┌─ Stored data

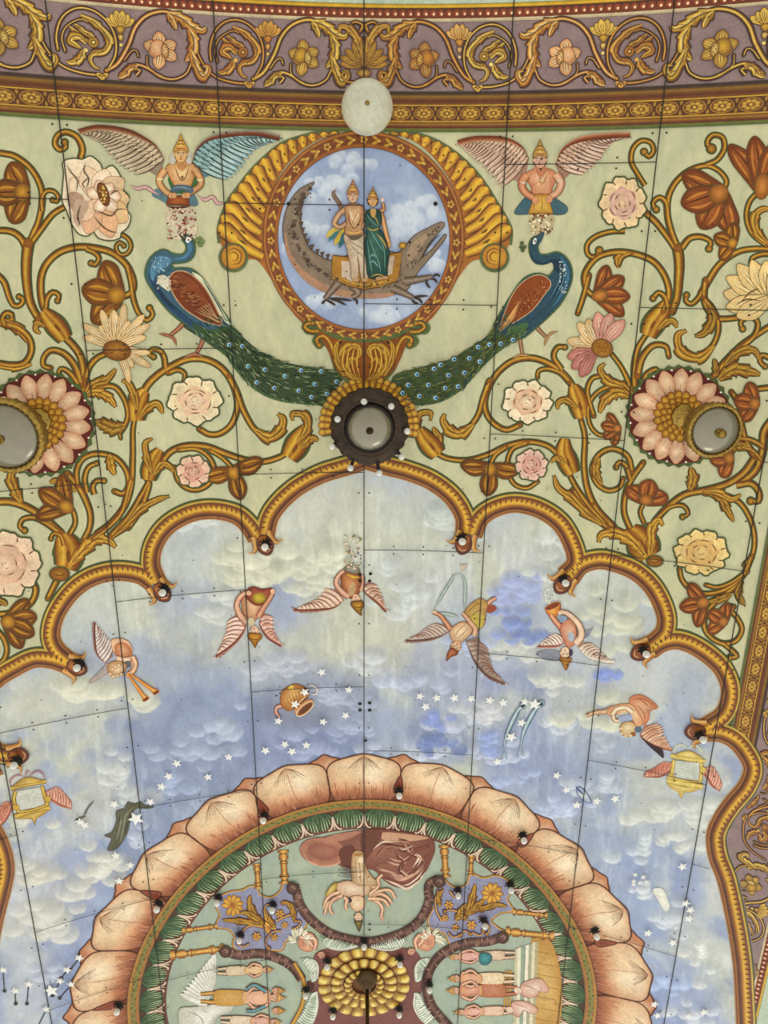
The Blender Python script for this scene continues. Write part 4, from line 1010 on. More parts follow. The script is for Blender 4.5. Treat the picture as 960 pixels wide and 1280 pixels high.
vineset('brown scroll vine round the small rounded cream flower at the upper other side', (846, 320), """
v 5 5 1.6 | 806,232 796,216 789,202 791,186 801,176 813,178 817,188 811,196 805,190
v 7 6 | 807,266 820,278 834,296 846,314
v 7 5 | 848,312 839,290 834,266 836,244 846,226 862,213 882,207 898,213 908,226 904,238
v 5 6 1.9 | 882,206 896,200 905,186 903,172 891,169 884,178 889,186
v 6 5 1.5 | 834,266 832,253 824,247 816,254 820,262
v 7 5 1.5 | 852,310 862,298 876,296 888,302 886,311
v 12 8 | 847,310 849,330 848,352 846,372 840,390
v 5 5 1.7 | 781,289 762,290 744,296 734,306 735,318 744,321 749,313
v 6 7 | 744,371 733,362 731,342 746,322 770,315 796,318 818,328 832,348 836,370 828,390
v 5 4 | 790,316 778,321 773,332
v 6 5 | 736,344 730,368 722,392
v 6 5 1.3 | 834,386 831,372 823,366 816,373
l 9 2 1.1 | 778,317 772,324 773,335
b 903 238 140 56 27 4 92 rd
b 918 305 200 28 15 3 100 br
b 744 371 -18 44 17 4 72 rd
""")
vineset('golden vine looping round the pale ragged flower at the frame side', (900, 340), """
v 5 8 | 968,312 944,311 922,315 900,330 886,350 876,368
v 6 5 1.4 | 884,352 874,371 864,380 857,376 858,369
v 7 6 | 882,350 880,370 884,386 898,398 924,397
v 5 5 | 950,238 937,252 933,272 940,292 958,307
v 5 5 1.3 | 966,318 952,318 940,323 940,333 947,334
v 6 5 | 879,372 892,388 898,406 894,426 882,440 864,447 852,438
l 12 3 | 960,305 946,290 943,272 952,262 966,262
l 14 3 1.05 | 892,432 874,447 852,440 847,420 858,413
l 13 3 .9 | 886,384 890,400 880,416 868,420
b 951 242 -84 74 22 4 50 rd
v 7 6 | 890,472 906,452 926,432 946,418 968,404
v 6 5 1.4 | 926,434 942,420 947,404 938,396 926,402 928,411
v 6 5 1.2 | 968,450 952,444 950,452 956,458
l 12 3 .95 | 905,456 924,440 942,438 949,450
l 17 4 .95 | 898,474 916,462 934,464 950,468
l 8 2 .9 | 896,470 894,456 892,448
""", hue=1.0)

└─

- Problem description: Every line of the material is to be quoted exactly, with no pictures carried over.

- Task response:
The Blender Python script for this scene continues. Write part 4, from line 1010 on. More parts follow. The script is for Blender 4.5. Treat the picture as 960 pixels wide and 1280 pixels high.
vineset('brown scroll vine round the small rounded cream flower at the upper other side', (846, 320), """
v 5 5 1.6 | 806,232 796,216 789,202 791,186 801,176 813,178 817,188 811,196 805,190
v 7 6 | 807,266 820,278 834,296 846,314
v 7 5 | 848,312 839,290 834,266 836,244 846,226 862,213 882,207 898,213 908,226 904,238
v 5 6 1.9 | 882,206 896,200 905,186 903,172 891,169 884,178 889,186
v 6 5 1.5 | 834,266 832,253 824,247 816,254 820,262
v 7 5 1.5 | 852,310 862,298 876,296 888,302 886,311
v 12 8 | 847,310 849,330 848,352 846,372 840,390
v 5 5 1.7 | 781,289 762,290 744,296 734,306 735,318 744,321 749,313
v 6 7 | 744,371 733,362 731,342 746,322 770,315 796,318 818,328 832,348 836,370 828,390
v 5 4 | 790,316 778,321 773,332
v 6 5 | 736,344 730,368 722,392
v 6 5 1.3 | 834,386 831,372 823,366 816,373
l 9 2 1.1 | 778,317 772,324 773,335
b 903 238 140 56 27 4 92 rd
b 918 305 200 28 15 3 100 br
b 744 371 -18 44 17 4 72 rd
""")
vineset('golden vine looping round the pale ragged flower at the frame side', (900, 340), """
v 5 8 | 968,312 944,311 922,315 900,330 886,350 876,368
v 6 5 1.4 | 884,352 874,371 864,380 857,376 858,369
v 7 6 | 882,350 880,370 884,386 898,398 924,397
v 5 5 | 950,238 937,252 933,272 940,292 958,307
v 5 5 1.3 | 966,318 952,318 940,323 940,333 947,334
v 6 5 | 879,372 892,388 898,406 894,426 882,440 864,447 852,438
l 12 3 | 960,305 946,290 943,272 952,262 966,262
l 14 3 1.05 | 892,432 874,447 852,440 847,420 858,413
l 13 3 .9 | 886,384 890,400 880,416 868,420
b 951 242 -84 74 22 4 50 rd
v 7 6 | 890,472 906,452 926,432 946,418 968,404
v 6 5 1.4 | 926,434 942,420 947,404 938,396 926,402 928,411
v 6 5 1.2 | 968,450 952,444 950,452 956,458
l 12 3 .95 | 905,456 924,440 942,438 949,450
l 17 4 .95 | 898,474 916,462 934,464 950,468
l 8 2 .9 | 896,470 894,456 892,448
""", hue=1.0)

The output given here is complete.